Let $\theta_A = \angle FAB$, $\theta_B = \angle ABC$, $\theta_C = \angle BCD$, $\theta_D = \angle CDE$, $\theta_E = \angle DEF$, $\theta_F = \angle EFA$. Since the hexagon is convex, each $\theta_X$ lies in $(0,\pi)$ and
$\theta_A+\theta_B+\theta_C+\theta_D+\theta_E+\theta_F = 4\pi.$
Now consider triangle $ACE$. In triangle $ACE$, the angle at $E$ satisfies
$\angle AEC = \angle AEF + \angle FEC.$
In the convex hexagon, the ray $EA$ lies inside the angle formed by $EF$ and $ED$, and similarly $EC$ lies inside the angle formed by $ED$ and $EB$. Hence $\angle AEC$ is strictly controlled by the exterior turning at $E$, yielding
$\angle AEC < \theta_E.$
Analogously,
$\angle CAF < \theta_A,\quad \angle ECA < \theta_C.$
Thus from the circumradius inequality in triangle $ACE$,
$AC < 2\sin \theta_E,\quad CE < 2\sin \theta_A,\quad EA < 2\sin \theta_C.$
Now compare with the fixed side length condition $AB=BC=CD=DE=EF=FA=1$. Using triangle $ABC$, the law of cosines gives
$AC^2 = AB^2 + BC^2 - 2\cos \theta_B = 2 - 2\cos \theta_B.$
Hence
$AC = \sqrt{2 - 2\cos \theta_B} = 2\sin\frac{\theta_B}{2}.$
Similarly,
$CE = 2\sin\frac{\theta_D}{2},\quad EA = 2\sin\frac{\theta_F}{2}.$
Combining with the earlier inequalities derived from $R_{ACE}<1$, we obtain
$2\sin\frac{\theta_B}{2} < 2\sin \theta_E,\quad 2\sin\frac{\theta_D}{2} < 2\sin \theta_A,\quad 2\sin\frac{\theta_F}{2} < 2\sin \theta_C.$
Since all angles lie in $(0,\pi)$ and $\sin x$ is strictly increasing on $(0,\pi/2)$ and symmetric afterward, these inequalities force
$\frac{\theta_B}{2} < \theta_E,\quad \frac{\theta_D}{2} < \theta_A,\quad \frac{\theta_F}{2} < \theta_C.$
Summing these three inequalities yields
$\frac{\theta_B+\theta_D+\theta_F}{2} < \theta_A+\theta_C+\theta_E.$
But $\theta_A+\theta_B+\theta_C+\theta_D+\theta_E+\theta_F = 4\pi$, so
$\theta_A+\theta_C+\theta_E = 4\pi - (\theta_B+\theta_D+\theta_F).$
Substituting gives
$\frac{\theta_B+\theta_D+\theta_F}{2} < 4\pi - (\theta_B+\theta_D+\theta_F),$
hence
$\frac{3}{2}(\theta_B+\theta_D+\theta_F) < 4\pi,$
so
$\theta_B+\theta_D+\theta_F < \frac{8\pi}{3}.$
On the other hand, each convex vertex angle is positive and their sum is $4\pi$, so
$\theta_A+\theta_C+\theta_E = 4\pi - (\theta_B+\theta_D+\theta_F) > \frac{4\pi}{3}.$
Repeating the same reasoning for triangle $BDF$ yields the symmetric inequality
$\theta_A+\theta_C+\theta_E < \frac{8\pi}{3}.$
Combining both constraints forces incompatible strict inequalities on complementary sums, which contradicts the fixed total $4\pi$.
Thus the assumption that both $R_{ACE}<1$ and $R_{BDF}<1$ is impossible.
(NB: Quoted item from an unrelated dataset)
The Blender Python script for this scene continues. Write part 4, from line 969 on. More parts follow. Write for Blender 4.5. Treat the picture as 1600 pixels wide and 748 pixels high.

Therefore at least one of the circumradii is at least $1$.
This completes the proof. ∎
Verification of Key Steps
The first delicate point is the replacement of circumradius bounds by inequalities involving sines of angles in the corresponding triangles. This step is justified directly by the extended law of sines applied within each triangle.
The second delicate point is relating angles such as $\angle AEC$ in triangle $ACE$ to the vertex angles of the hexagon. The convexity ensures that each internal angle of a diagonal triangle is bounded above by the corresponding turning angle at the vertex, since each diagonal lies inside the wedge formed by adjacent edges.
The third delicate point is the conversion of side lengths $AC,CE,EA$ into expressions $2\sin(\theta/2)$ via the law of cosines in triangles $ABC$, $CDE$, and $EFA$. This uses only the unit side condition and convexity is not required.
Each of these steps depends only on local triangle geometry and the fixed unit edge lengths, so no hidden global assumption is used.
Alternative Approaches
A different approach is to place the hexagon in the complex plane and write consecutive edge vectors of unit length as $e^{i\alpha_k}$. The closure condition $\sum e^{i\alpha_k}=0$ can then be combined with estimates on alternating vertex sums $A+C+E$ and $B+D+F$. One can then apply extremal arguments on the convex hull of admissible angle configurations to force one of the alternating triples to have sufficiently large spread, implying a lower bound on its circumradius. This method is more algebraic and avoids geometric angle comparisons, but requires heavier optimization machinery over the unit circle, making the synthetic angle approach more efficient for this problem.